Specific numbers. Not necessarily revenue if you’re not comfortable with that. But “we went from 12 to 31 active users this month” or “average session length jumped from 4 minutes to 11 minutes after we changed the onboarding flow” — concrete numbers make updates believable and shareable.
Decisions and the reasoning behind them. “We decided to cut the free plan because 90% of free users never converted and support was eating 6 hours a week” is more valuable than “we updated our pricing.” Walking through the decision shows how you think, which builds trust.
Problems you’re currently stuck on. Asking for help publicly is underused. “We’re trying to figure out how to reduce churn from the 30-day mark — has anyone solved this?” gets responses and signals that you’re engaged and learning.
Keep private: things that would undermine trust if competitors or users saw them before you’re ready. Pre-announcement pricing changes, internal disagreements with co-founders, or details about a feature you might cancel.
Where to Build in Public
Pick one or two platforms and go deep rather than spreading thin.
Twitter/X is the highest-signal channel for indie hacker audiences. Short updates, threads, and honest takes perform well. The downside is the algorithm changes constantly and reach is unpredictable. Start here if your audience is founders, developers, or creators.
Indie Hackers is the most concentrated community for product builders. The platform actively surfaces people doing updates.
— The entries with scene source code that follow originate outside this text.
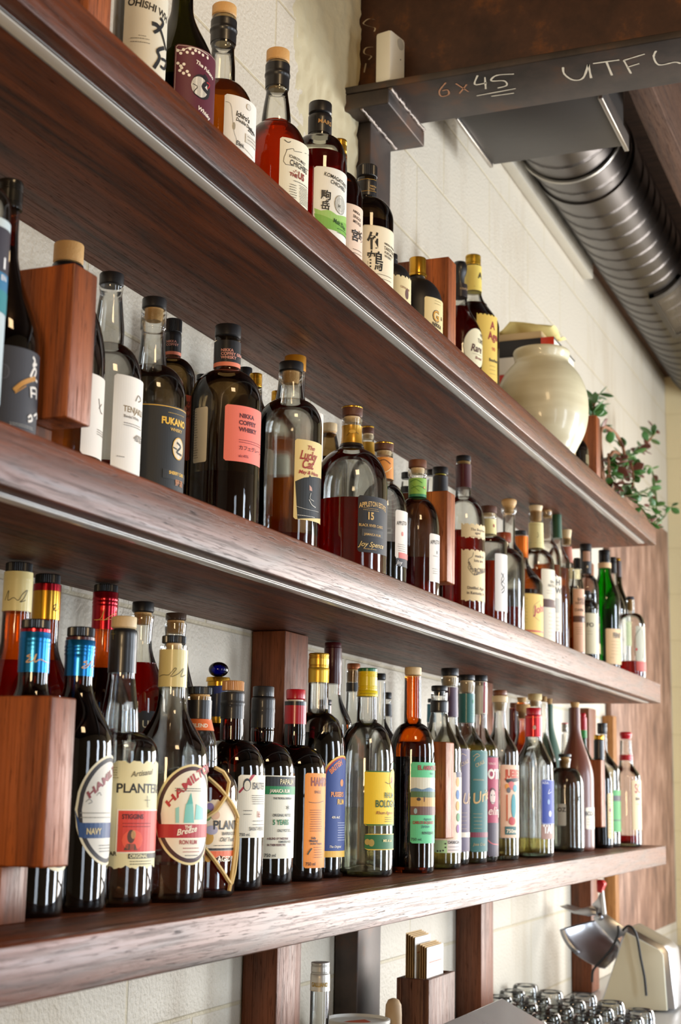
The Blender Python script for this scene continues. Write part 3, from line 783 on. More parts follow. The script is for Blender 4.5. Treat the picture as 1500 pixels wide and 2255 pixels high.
# white sensor on the flange
P0 = on_x(848, 188, 2.705)
r = empty('wall_sensor', (2.735, P0.y, 1.4565), 'small white plastic sensor box standing on the beam flange in the corner', 'sensor')
def rbox(name, pts, z0, z1, mat, parent, bev):
    return prism(name, pts, 'z', z0, z1, mat, parent, bev=bev)
yc = 0
hw = .019
rbox('housing', [(-.03, -hw), (.03, -hw), (.03, hw), (-.03, hw)], .0002, .115, M('white_plastic', 'e8e6da', .45), r, .006)
V, F = lathe([(.0125, 0), (.0125, .0012), (.001, .0015)], 28)
V = [(v[0], -hw-v[2], v[1]+.096) for v in V]; F = [f[::-1] for f in F]
mesh_obj('lens', V, F, M('grey_lens', 'b9b8b0', .2), r, (0.008, 0, 0))
V, F = lathe([(.0016, 0), (.0016, .0006), (.0003, .0008)], 10); V = [(v[0]+.01, -hw-v[2], v[1]+.062) for v in V]
mesh_obj('indicator', V, F, BLK, r)
r.rotation_euler = (radians(0), 0, radians(-12))
# ------------------------------------------------------------------ duct
DY, DZ, DR = .9437, 1.9056, .15
CEIL_OK = CEIL
r = duct = empty('ventilation_duct', (4.9, DY, DZ), 'round spiral steel ventilation duct running along the ceiling', 'duct')
def ductmat():
    m, nt, N, L, P = nodes('galvanised_steel')
    tc = N.new('ShaderNodeTexCoord'); n = N.new('ShaderNodeTexNoise'); n.inputs['Scale'].default_value = 6; n.inputs['Detail'].default_value = 4; L.new(tc.outputs['Object'], n.inputs[0])
    cr = N.new('ShaderNodeMapRange'); cr.inputs[3].default_value = .22; cr.inputs[4].default_value = .42; L.new(n.outputs[0], cr.inputs[0]); L.new(cr.outputs[0], P.inputs['Roughness'])
    P.inputs['Base Color'].default_value = lin('565250'); P.inputs['Metallic'].default_value = 1; return m
GALV = ductmat()
V, F = [], []; seg = 64; NX = 640; X0, X1 = 3.62-4.9, 6.60-4.9
for i in range(NX+1):
    x = X0+(X1-X0)*i/NX
    for k in range(seg):
        a = 2*pi*k/seg; ph = (x/.10+a/(2*pi)) % 1.0; q = DR+(.0035 if ph < .07 else 0)
        V.append((x, q*cos(a), q*sin(a)))
for i in range(NX):
    for k in range(seg): k2 = (k+1) % seg; F.append((i*seg+k, i*seg+k2, (i+1)*seg+k2, (i+1)*seg+k))
F.append(tuple(range(seg))); F.append(tuple(NX*seg+k for k in range(seg-1, -1, -1)))
o = mesh_obj('pipe', V, F, GALV, r, (0, 0, 0), smooth=True)
for xx, rr in ((4.22, .156), (3.64, .158)):
    V, F = [], []
    for i, (dx, q) in enumerate(((-.02, .150), (-.02, rr), (.02, rr), (.02, .150))):
        for k in range(seg): a = 2*pi*k/seg; V.append((xx-4.9+dx, q*cos(a), q*sin(a)))
    for i in range(3):
        for k in range(seg): k2 = (k+1) % seg; F.append((i*seg+k, i*seg+k2, (i+1)*seg+k2, (i+1)*seg+k))
    o = mesh_obj('joint_band', V, F, GALV, r, (0, 0, 0)); autosmooth(o, 30)
# grille on its lower side
GX0, GX1 = 5.12-4.9, 5.62-4.9; V, F = [], []; fm = []
def arcbox(V, F, x0, x1, a0, a1, r0, r1, n=8):
    b = len(V)
    for i in range(n+1):
        a = a0+(a1-a0)*i/n
        for (x, q) in ((x0, r0), (x1, r0), (x1, r1), (x0, r1)): V.append((x, q*cos(a), q*sin(a)))
    for i in range(n):
        for k in range(4): k2 = (k+1) % 4; F.append((b+4*i+k, b+4*i+k2, b+4*(i+1)+k2, b+4*(i+1)+k))
    F.append((b, b+1, b+2, b+3)); F.append(tuple(b+4*n+k for k in (3, 2, 1, 0)))
A0, A1 = radians(212), radians(262)
arcbox(V, F, GX0, GX1, A0, A0+.12, DR+.001, DR+.014); arcbox(V, F, GX0, GX1, A1-.12, A1, DR+.001, DR+.014)
arcbox(V, F, GX0, GX0+.04, A0, A1, DR+.001, DR+.014); arcbox(V, F, GX1-.04, GX1, A0, A1, DR+.001, DR+.014)
mesh_obj('grille_frame', V, F, M('dark_duct_metal', '4a4745', .4, .8), r)
V, F = [], []
for i in range(14):
    a = A0+.13+(A1-A0-.26)*i/13; arcbox(V, F, GX0+.04, GX1-.04, a, a+.016, DR+.002, DR+.011, 1)
mesh_obj('grille_fins', V, F, M('bare_fins', '8a7f70', .4, .7), r)
# sheet metal plenum box over the duct mouth
pr = empty('duct_plenum', (3.3, .86, 1.62), 'dark sheet metal plenum box feeding the round duct', 'duct box')
z0 = 1.602
c = [on_z(1022, 266, z0), on_z(1100, 376, z0), on_z(1392, 333, z0), on_z(1320, 205, z0)]
PLY0, PLY1, PLX0, PLX1 = c[3].y, 1.10, c[0].x, c[1].x
print('plenum', [tuple(round(k, 3) for k in q) for q in c])
# plenum
X0p, X1p, Y0p, Y1p, Z0p, Z1p = 3.25, 3.557, .695, 1.04, 1.625, CEIL-.002
PM = M('dark_sheet_metal', '3c3835', .45, .55, bump=.1, bscale=40)
o_ = (3.3, .86, 1.62)
box('casing', X0p, X1p, Y0p, Y1p, Z0p, Z1p, PM, pr, bev=.003, org=o_)
box('seam_flange', X0p-.002, X1p+.004, Y0p-.012, Y0p-.0005, Z0p-.014, Z0p+.03, M('bright_seam', 'aaa49c', .3, .9), pr, bev=.002, org=o_)
box('seam_flange', X0p, X1p, Y1p+.0005, Y1p+.010, Z0p-.008, Z0p+.02, M('bright_seam', 'aaa49c', .3, .9), pr, bev=.002, org=o_)
t = box('ceiling_joist', 2.95, XEND-.01, .60, .665, 1.72, 2.0, ROUGHW, bev=.004); tag(t, 'rough brown timber joist running beside the round duct', 'joist')
for k in range(3):
    t = box('ceiling_joist', 2.95, XEND-.01, .60-.42*(k+1), .645-.42*(k+1), 1.86, 2.148, ROUGHW, bev=.004)
    tag(t, 'brown timber ceiling joist out past the duct, %s one from it' % ['second', 'third', 'fourth'][k], 'joist')
# hanging strap round the duct, a part of it
sr = [(4.02, DY-(DR+.006), 2.148)]+[(4.02, DY+(DR+.006)*cos(radians(180+180*i/24)), DZ+(DR+.006)*sin(radians(180+180*i/24))) for i in range(25)]+[(4.02, DY+(DR+.006), 2.148)]
tube('hanger_strap', [(p[0]-4.9, p[1]-DY, p[2]-DZ) for p in sr], .006, M('zinc_strap', 'b5b0a6', .35, .8), duct, 6)

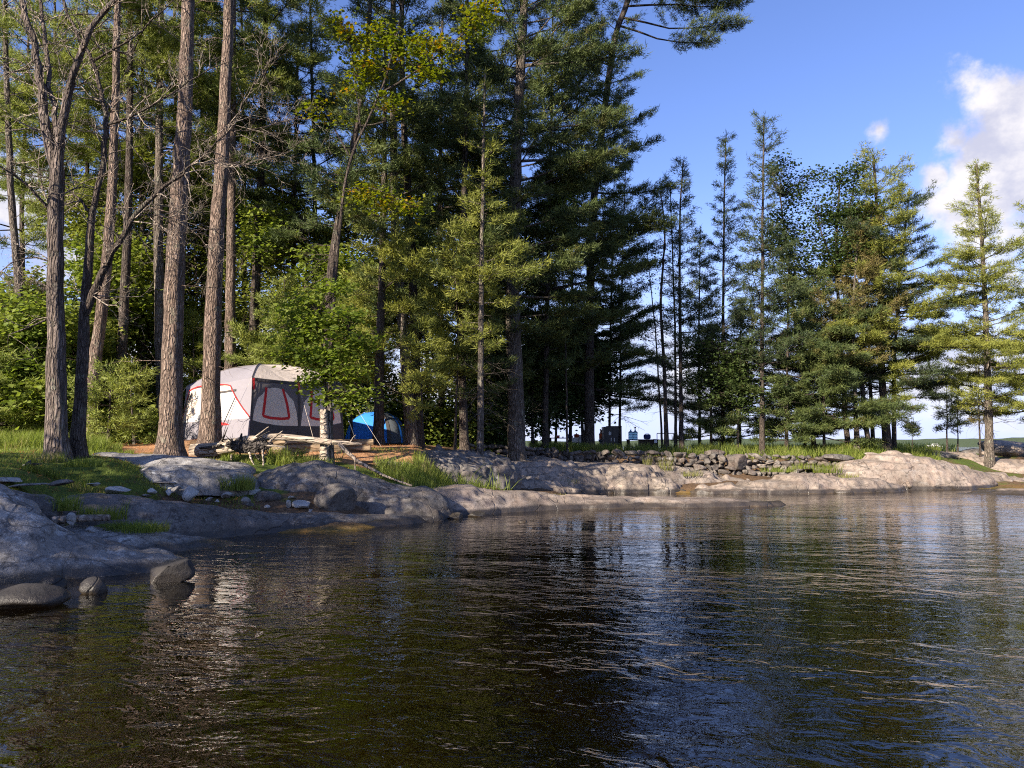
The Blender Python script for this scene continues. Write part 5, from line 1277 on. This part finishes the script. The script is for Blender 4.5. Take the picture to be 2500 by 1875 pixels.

Indie Hackers milestone posts (“I hit $1k MRR”) regularly drive hundreds of profile views and meaningful backlinks. Use it for weekly or monthly posts rather than daily.
LinkedIn performs surprisingly well for B2B founders. If your product serves professionals — marketers, operations teams, HR — LinkedIn posts about real business challenges and solutions can reach exactly the right audience. The engagement rates are often higher than Twitter for B2B.
Newsletter is underrated as a building-in-public channel. A weekly or biweekly update email to subscribers who opted in is a direct line to your most interested audience. Lower volume than social media, much higher conversion rate.
Check out the full breakdown of free marketing channels to understand how building in public fits into a broader strategy alongside SEO and community engagement.
If this is the kind of thing you want more of, the Struggling Entrepreneur newsletter covers it every week.
Converting Followers to Users
This is where most building-in-public efforts fall short. You accumulate followers, get consistent engagement, and still have nobody in the product. The conversion step requires deliberate action.
The most effective approach: create specific content that bridges the gap between “interested in your journey” and “interested in your product.” Share a before/after story about a user. Post a short video or GIF of the product solving the exact problem you’ve been talking about. Write a thread that walks through the exact workflow your product enables.
Every few weeks, make a direct invitation. Not a hard sell — a low-friction ask. “We’re opening 10 beta spots for [target user type] — if this problem sounds familiar, here’s the link.” People who’ve been following your journey are already warm. They just need a specific moment to convert.
Respond to every comment and reply, especially early. Building in public is a two-way channel. When someone engages with your update, that conversation is visible to everyone else who follows you. A founder who responds thoughtfully to questions comes across as approachable and trustworthy — both of which matter when you’re asking people to try something new.
Track which types of posts drive signups, not just engagement. Likes and retweets are vanity metrics at this stage. What matters is: did someone sign up after reading this? You can track this roughly by looking at signup spikes after specific posts. Over time, you’ll see patterns. Double down on what converts, not what entertains.
The timeline expectation: building in public rarely produces meaningful inbound before month 3-4. The founders who stick with it past month 6 consistently describe it as one of their most valuable channels. The ones who quit after 6 weeks say it doesn’t work. Patience is the main variable.